Write out the material exactly. Do not include the pictures.
## BEGIN Source material
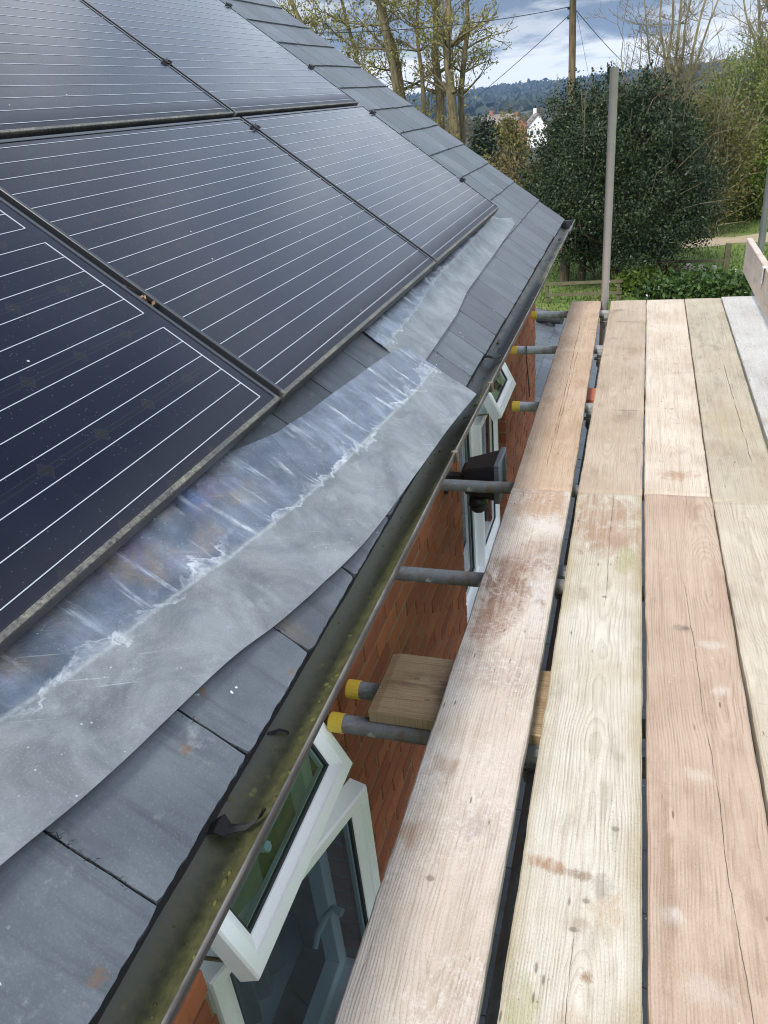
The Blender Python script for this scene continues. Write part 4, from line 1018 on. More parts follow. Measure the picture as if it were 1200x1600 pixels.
w4n = wood('plank_cream', (.38, .325, .25), (.225, .175, .12), (.46, .41, .33), cx=-.02, seed=8.8, contrast=.55, ring=.006, grime=.38,
    stains=[(-.03, .75, .05, .03, (.22, .16, .1), .6)], knots=[(-.06, .85, .012), (.04, 1.3, .01)])
w4f = wood('plank_olive', (.32, .27, .195), (.195, .152, .10), (.39, .345, .265), cx=.05, seed=9.5, contrast=.42, ring=.006, grime=.5,
    stains=[(.0, -.75, .1, .3, (.34, .265, .165), .5)], knots=[(.0, .3, .009)], cracks=[(.03, -.01, -1.2, .1, .0014)])
w5 = wood('plank_grey', (.36, .345, .325), (.24, .21, .18), (.45, .44, .425), cx=-.02, seed=10.2, contrast=.25, ring=.007, grime=.38, gritty=.5,
    stains=[(-.07, .75, .04, .2, (.33, .2, .11), .7), (-.04, -.35, .06, .3, (.31, .23, .15), .6), (.0, 1.9, .12, .5, (.46, .47, .48), .4)])
wpk = wood('offcut_brown', (.26, .175, .09), (.125, .075, .038), (.33, .24, .14), cx=.0, seed=11.5, contrast=.55, ring=.007, grime=.55, stains=[(-.02, .06, .05, .05, (.08, .05, .03), .8), (.05, -.1, .05, .06, (.12, .08, .04), .6)])
wtoe = wood('toe_board_pink', (.38, .31, .255), (.24, .18, .14), (.46, .395, .345), cx=.02, seed=12.7, contrast=.3, ring=.007, grime=.42, gritty=.35)

board('scaffold_board', -.401, -.171, Y0, -.399, -.181, YJ, w1n, 'pale near plank beside the house gap, dusted with cement and a rusty brown stain', z=.003)
board('scaffold_board', -.400, -.181, YJ + .004, -.416, -.216, YE, w1f, 'orange tan far plank beside the house gap, cracked lengthwise')
board('scaffold_board', -.130, .088, Y0, -.157, .066, YJ - .006, w2n, 'near plank with ridged pale grain and yellow green edges', z=.003)
board('scaffold_board', -.157, .066, YJ + .0, -.152, .0755, YE - .01, w2f, 'fawn far plank next to the upright pole, dark smudges near its end')
board('scaffold_board', .1025, .328, Y0, .074, .2955, YJ + .005, w3n, 'pinkish brown near plank with a thin crack and dark blot at the bottom corner', z=.003)
board('scaffold_board', .0735, .2945, YJ + .01, .0785, .313, YE - .01, w3f, 'palest far plank in the middle of the deck, brown scuff at its near end')
board('scaffold_board', .345, .57, Y0, .300, .523, YJ - .03, w4n, 'cream near plank along the right edge, straight even grain', z=.003)
board('scaffold_board', .2995, .523, YJ - .026, .3185, .538, YE - .0, w4f, 'olive grey far plank with a fine split, left of the grey plank')
board('scaffold_board', .532, .757, -.5, .545, .770, YE + .03, w5, 'grey white dusty plank beside the toe board')
# toe board on edge
tb = board('toe_board', -.1125, .1125, -.5, -.1125, .1125, 6.02, wtoe, None)
tb.rotation_euler = (0, R(-90), 0); tb.location = (.713, 2.76, .165)
tag(tb, 'pale plank standing on edge along the right side of the deck', 'toe board')
tcl = tag(link('toe_board_clip', bevelled(boxes('toe_board_clip', [(.700, .757, 5.0, 5.05, .2775, .283), (.700, .7045, 5.0, 5.05, .19, .2775), (.7525, .757, 5.0, 5.05, .19, .2775)]), .0012, 1), GALV), 'grey metal clip hooked over the toe board', 'clip')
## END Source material
→ The answer
The Blender Python script for this scene continues. Write part 4, from line 1018 on. More parts follow. Measure the picture as if it were 1200x1600 pixels.
w4n = wood('plank_cream', (.38, .325, .25), (.225, .175, .12), (.46, .41, .33), cx=-.02, seed=8.8, contrast=.55, ring=.006, grime=.38,
    stains=[(-.03, .75, .05, .03, (.22, .16, .1), .6)], knots=[(-.06, .85, .012), (.04, 1.3, .01)])
w4f = wood('plank_olive', (.32, .27, .195), (.195, .152, .10), (.39, .345, .265), cx=.05, seed=9.5, contrast=.42, ring=.006, grime=.5,
    stains=[(.0, -.75, .1, .3, (.34, .265, .165), .5)], knots=[(.0, .3, .009)], cracks=[(.03, -.01, -1.2, .1, .0014)])
w5 = wood('plank_grey', (.36, .345, .325), (.24, .21, .18), (.45, .44, .425), cx=-.02, seed=10.2, contrast=.25, ring=.007, grime=.38, gritty=.5,
    stains=[(-.07, .75, .04, .2, (.33, .2, .11), .7), (-.04, -.35, .06, .3, (.31, .23, .15), .6), (.0, 1.9, .12, .5, (.46, .47, .48), .4)])
wpk = wood('offcut_brown', (.26, .175, .09), (.125, .075, .038), (.33, .24, .14), cx=.0, seed=11.5, contrast=.55, ring=.007, grime=.55, stains=[(-.02, .06, .05, .05, (.08, .05, .03), .8), (.05, -.1, .05, .06, (.12, .08, .04), .6)])
wtoe = wood('toe_board_pink', (.38, .31, .255), (.24, .18, .14), (.46, .395, .345), cx=.02, seed=12.7, contrast=.3, ring=.007, grime=.42, gritty=.35)

board('scaffold_board', -.401, -.171, Y0, -.399, -.181, YJ, w1n, 'pale near plank beside the house gap, dusted with cement and a rusty brown stain', z=.003)
board('scaffold_board', -.400, -.181, YJ + .004, -.416, -.216, YE, w1f, 'orange tan far plank beside the house gap, cracked lengthwise')
board('scaffold_board', -.130, .088, Y0, -.157, .066, YJ - .006, w2n, 'near plank with ridged pale grain and yellow green edges', z=.003)
board('scaffold_board', -.157, .066, YJ + .0, -.152, .0755, YE - .01, w2f, 'fawn far plank next to the upright pole, dark smudges near its end')
board('scaffold_board', .1025, .328, Y0, .074, .2955, YJ + .005, w3n, 'pinkish brown near plank with a thin crack and dark blot at the bottom corner', z=.003)
board('scaffold_board', .0735, .2945, YJ + .01, .0785, .313, YE - .01, w3f, 'palest far plank in the middle of the deck, brown scuff at its near end')
board('scaffold_board', .345, .57, Y0, .300, .523, YJ - .03, w4n, 'cream near plank along the right edge, straight even grain', z=.003)
board('scaffold_board', .2995, .523, YJ - .026, .3185, .538, YE - .0, w4f, 'olive grey far plank with a fine split, left of the grey plank')
board('scaffold_board', .532, .757, -.5, .545, .770, YE + .03, w5, 'grey white dusty plank beside the toe board')
# toe board on edge
tb = board('toe_board', -.1125, .1125, -.5, -.1125, .1125, 6.02, wtoe, None)
tb.rotation_euler = (0, R(-90), 0); tb.location = (.713, 2.76, .165)
tag(tb, 'pale plank standing on edge along the right side of the deck', 'toe board')
tcl = tag(link('toe_board_clip', bevelled(boxes('toe_board_clip', [(.700, .757, 5.0, 5.05, .2775, .283), (.700, .7045, 5.0, 5.05, .19, .2775), (.7525, .757, 5.0, 5.05, .19, .2775)]), .0012, 1), GALV), 'grey metal clip hooked over the toe board', 'clip')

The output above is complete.